Search the data below for the word "This" and copy each line that holds it.

(Part of a data file)
****************

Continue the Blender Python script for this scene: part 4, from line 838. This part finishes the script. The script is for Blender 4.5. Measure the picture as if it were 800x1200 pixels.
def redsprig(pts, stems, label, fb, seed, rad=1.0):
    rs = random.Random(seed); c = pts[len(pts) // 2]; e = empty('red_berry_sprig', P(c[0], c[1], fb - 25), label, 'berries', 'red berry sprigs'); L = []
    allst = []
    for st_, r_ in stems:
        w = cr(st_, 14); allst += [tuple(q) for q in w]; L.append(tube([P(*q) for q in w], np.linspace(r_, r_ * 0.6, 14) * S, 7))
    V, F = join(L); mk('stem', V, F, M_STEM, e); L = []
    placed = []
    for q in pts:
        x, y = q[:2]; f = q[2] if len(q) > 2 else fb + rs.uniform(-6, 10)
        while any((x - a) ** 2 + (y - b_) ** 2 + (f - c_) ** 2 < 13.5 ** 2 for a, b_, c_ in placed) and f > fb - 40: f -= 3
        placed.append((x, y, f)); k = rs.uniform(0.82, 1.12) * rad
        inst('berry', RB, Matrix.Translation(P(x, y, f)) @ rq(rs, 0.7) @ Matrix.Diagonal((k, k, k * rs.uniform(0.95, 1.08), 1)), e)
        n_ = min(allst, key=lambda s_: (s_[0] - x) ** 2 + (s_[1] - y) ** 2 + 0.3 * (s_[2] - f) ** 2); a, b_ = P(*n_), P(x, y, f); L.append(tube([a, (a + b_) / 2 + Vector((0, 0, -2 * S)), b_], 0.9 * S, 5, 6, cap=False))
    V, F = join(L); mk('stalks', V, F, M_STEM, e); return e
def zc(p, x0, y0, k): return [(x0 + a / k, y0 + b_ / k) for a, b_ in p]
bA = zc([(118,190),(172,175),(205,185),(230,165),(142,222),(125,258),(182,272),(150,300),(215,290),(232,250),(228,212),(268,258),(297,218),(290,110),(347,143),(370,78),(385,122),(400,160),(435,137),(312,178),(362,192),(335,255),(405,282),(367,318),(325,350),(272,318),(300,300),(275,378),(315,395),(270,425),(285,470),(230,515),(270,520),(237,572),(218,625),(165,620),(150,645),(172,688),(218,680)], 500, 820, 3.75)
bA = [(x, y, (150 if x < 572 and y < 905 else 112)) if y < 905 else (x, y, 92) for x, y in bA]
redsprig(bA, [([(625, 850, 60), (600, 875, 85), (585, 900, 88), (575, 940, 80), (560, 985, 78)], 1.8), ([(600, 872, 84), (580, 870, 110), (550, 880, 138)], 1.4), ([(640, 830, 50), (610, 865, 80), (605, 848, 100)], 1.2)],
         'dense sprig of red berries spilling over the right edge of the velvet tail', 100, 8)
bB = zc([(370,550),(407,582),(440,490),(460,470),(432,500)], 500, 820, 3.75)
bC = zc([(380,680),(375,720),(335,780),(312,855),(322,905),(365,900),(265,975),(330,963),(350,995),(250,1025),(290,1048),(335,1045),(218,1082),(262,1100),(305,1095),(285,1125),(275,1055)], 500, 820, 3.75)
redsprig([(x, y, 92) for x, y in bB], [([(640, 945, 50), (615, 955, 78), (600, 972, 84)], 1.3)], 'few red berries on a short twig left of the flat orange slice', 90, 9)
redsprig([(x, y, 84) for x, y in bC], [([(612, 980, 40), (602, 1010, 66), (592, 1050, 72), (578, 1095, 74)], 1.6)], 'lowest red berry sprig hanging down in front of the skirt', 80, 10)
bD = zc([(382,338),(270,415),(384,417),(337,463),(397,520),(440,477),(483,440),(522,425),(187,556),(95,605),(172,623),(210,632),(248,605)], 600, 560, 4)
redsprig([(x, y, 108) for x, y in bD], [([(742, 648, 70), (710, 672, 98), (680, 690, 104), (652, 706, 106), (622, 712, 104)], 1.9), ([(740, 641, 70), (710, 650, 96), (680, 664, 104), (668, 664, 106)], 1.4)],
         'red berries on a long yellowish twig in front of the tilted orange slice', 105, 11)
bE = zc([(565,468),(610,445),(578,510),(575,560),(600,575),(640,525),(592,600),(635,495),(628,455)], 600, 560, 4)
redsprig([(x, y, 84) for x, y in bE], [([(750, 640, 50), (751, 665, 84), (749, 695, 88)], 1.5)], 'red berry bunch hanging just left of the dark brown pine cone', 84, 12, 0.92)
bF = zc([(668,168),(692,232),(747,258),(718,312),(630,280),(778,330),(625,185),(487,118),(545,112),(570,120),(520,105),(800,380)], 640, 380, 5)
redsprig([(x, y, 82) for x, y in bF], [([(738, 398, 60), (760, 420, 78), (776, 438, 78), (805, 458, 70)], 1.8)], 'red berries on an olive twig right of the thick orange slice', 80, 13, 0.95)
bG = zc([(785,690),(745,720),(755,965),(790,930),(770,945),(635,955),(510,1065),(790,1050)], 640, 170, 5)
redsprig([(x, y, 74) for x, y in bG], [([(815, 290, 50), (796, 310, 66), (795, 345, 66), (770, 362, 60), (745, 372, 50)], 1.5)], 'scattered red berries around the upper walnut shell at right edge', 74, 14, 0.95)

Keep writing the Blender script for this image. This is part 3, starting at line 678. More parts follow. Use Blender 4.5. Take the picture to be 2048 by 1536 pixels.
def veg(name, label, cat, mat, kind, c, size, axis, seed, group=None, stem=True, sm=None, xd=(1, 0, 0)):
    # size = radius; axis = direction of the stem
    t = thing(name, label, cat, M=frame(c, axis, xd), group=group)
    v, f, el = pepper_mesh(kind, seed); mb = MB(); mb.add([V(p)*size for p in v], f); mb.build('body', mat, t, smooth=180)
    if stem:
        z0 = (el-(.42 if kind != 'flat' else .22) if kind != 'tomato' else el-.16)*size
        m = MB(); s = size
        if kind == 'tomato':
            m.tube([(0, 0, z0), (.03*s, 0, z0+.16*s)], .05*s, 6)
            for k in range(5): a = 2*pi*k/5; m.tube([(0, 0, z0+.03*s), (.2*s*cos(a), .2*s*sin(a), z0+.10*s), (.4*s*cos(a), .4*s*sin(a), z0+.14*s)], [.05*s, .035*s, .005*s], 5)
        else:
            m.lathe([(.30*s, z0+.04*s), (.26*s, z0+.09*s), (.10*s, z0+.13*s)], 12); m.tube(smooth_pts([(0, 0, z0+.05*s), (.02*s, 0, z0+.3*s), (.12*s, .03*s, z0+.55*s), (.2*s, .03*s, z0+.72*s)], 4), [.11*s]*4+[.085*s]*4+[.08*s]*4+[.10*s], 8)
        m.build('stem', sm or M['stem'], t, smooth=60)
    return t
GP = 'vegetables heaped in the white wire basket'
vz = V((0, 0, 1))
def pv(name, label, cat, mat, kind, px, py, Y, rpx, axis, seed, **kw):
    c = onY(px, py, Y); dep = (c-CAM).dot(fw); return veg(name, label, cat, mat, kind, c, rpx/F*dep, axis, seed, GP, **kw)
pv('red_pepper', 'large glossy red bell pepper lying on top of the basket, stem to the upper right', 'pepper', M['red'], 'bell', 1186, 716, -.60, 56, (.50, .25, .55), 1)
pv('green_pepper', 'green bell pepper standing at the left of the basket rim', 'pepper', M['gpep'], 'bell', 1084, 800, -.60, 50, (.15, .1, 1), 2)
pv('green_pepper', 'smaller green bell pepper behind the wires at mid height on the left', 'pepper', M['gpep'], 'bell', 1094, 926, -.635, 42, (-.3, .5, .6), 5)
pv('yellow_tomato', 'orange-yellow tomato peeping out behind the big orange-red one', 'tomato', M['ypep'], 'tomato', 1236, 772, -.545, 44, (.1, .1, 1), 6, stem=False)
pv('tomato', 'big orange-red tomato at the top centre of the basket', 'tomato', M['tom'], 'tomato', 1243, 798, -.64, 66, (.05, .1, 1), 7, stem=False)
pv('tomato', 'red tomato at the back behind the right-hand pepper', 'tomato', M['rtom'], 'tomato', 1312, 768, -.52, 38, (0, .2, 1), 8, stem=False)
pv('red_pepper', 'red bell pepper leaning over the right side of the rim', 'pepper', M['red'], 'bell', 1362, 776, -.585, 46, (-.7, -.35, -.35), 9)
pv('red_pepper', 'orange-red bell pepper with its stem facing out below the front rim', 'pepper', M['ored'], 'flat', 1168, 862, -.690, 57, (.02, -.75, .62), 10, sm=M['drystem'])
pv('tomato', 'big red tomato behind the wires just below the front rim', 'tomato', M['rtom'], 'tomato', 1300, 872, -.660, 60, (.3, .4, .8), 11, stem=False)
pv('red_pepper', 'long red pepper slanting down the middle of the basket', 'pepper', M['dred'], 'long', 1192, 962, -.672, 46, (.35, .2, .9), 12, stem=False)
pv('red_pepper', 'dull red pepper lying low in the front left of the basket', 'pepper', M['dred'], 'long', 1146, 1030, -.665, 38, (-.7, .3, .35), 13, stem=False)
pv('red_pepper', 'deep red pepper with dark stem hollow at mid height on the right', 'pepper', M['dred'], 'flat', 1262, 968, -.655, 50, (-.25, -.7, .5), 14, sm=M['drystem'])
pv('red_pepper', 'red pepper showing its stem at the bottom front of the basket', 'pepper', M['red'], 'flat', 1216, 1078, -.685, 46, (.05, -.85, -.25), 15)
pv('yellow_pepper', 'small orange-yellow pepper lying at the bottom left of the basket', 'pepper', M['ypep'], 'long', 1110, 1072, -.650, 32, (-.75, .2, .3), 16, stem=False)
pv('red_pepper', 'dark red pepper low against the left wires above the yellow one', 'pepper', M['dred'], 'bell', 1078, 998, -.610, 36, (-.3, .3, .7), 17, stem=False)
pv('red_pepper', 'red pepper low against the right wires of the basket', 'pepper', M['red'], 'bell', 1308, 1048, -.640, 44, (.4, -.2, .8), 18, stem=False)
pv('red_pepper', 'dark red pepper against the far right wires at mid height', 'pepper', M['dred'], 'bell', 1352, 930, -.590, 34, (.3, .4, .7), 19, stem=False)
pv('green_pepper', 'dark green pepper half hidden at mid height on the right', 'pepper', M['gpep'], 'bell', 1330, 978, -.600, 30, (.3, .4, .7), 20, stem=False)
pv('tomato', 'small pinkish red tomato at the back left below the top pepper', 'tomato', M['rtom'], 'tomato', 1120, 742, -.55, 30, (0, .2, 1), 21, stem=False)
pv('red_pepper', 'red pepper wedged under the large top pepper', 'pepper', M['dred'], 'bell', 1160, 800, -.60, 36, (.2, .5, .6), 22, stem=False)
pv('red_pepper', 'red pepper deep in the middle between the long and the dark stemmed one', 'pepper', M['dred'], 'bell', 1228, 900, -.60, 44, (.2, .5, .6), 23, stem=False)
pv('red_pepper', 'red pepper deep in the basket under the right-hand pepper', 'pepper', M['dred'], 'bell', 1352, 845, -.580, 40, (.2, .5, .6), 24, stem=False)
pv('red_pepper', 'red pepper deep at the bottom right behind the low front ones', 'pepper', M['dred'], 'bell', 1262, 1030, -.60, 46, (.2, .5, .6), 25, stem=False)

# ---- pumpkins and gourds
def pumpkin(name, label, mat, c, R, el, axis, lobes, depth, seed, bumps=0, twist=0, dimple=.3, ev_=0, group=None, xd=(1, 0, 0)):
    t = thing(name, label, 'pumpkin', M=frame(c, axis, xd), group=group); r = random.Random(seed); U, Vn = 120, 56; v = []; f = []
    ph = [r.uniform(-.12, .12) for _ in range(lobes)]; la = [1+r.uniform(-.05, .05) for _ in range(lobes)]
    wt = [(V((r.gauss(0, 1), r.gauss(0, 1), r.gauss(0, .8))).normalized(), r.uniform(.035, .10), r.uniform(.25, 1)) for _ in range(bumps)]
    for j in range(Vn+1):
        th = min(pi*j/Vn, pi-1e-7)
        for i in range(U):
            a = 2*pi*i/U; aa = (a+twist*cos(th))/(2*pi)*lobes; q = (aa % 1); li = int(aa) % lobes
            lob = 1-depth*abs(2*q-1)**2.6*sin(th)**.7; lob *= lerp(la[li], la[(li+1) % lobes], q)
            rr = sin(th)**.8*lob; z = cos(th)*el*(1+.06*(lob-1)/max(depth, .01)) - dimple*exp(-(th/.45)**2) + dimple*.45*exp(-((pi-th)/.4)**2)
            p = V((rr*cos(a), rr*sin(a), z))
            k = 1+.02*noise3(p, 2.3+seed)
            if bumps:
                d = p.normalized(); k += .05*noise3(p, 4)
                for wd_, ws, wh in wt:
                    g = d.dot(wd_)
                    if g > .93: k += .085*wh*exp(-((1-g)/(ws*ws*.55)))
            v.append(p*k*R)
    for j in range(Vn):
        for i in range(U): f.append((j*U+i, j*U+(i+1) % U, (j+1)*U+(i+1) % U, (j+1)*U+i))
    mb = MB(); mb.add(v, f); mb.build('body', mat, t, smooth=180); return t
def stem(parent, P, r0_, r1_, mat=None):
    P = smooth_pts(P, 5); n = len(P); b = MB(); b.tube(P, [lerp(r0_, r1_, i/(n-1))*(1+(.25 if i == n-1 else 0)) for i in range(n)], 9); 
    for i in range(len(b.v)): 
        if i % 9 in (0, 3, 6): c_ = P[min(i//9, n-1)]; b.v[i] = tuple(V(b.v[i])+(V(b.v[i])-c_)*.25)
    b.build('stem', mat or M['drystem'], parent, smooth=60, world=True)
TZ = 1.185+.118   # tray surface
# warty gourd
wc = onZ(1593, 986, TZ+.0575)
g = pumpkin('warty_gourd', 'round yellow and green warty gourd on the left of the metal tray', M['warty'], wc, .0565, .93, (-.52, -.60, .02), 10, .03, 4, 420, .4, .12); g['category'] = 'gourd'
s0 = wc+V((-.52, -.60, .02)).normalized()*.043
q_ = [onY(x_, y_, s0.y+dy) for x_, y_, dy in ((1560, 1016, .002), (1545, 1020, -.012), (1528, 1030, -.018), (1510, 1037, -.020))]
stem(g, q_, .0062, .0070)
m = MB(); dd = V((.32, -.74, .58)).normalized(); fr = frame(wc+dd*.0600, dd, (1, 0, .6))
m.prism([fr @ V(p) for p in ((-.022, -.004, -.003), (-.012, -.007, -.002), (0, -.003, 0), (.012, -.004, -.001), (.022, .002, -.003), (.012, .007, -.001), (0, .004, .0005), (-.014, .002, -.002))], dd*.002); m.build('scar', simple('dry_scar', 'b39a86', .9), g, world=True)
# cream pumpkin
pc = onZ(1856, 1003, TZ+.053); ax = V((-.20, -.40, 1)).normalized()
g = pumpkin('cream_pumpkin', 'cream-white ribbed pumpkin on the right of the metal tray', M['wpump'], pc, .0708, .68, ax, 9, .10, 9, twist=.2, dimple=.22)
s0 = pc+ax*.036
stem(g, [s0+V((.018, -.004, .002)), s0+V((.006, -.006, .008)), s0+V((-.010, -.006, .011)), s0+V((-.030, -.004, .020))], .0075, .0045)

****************

> **Solution**
Continue the Blender Python script for this scene: part 4, from line 838. This part finishes the script. The script is for Blender 4.5. Measure the picture as if it were 800x1200 pixels.
Keep writing the Blender script for this image. This is part 3, starting at line 678. More parts follow. Use Blender 4.5. Take the picture to be 2048 by 1536 pixels.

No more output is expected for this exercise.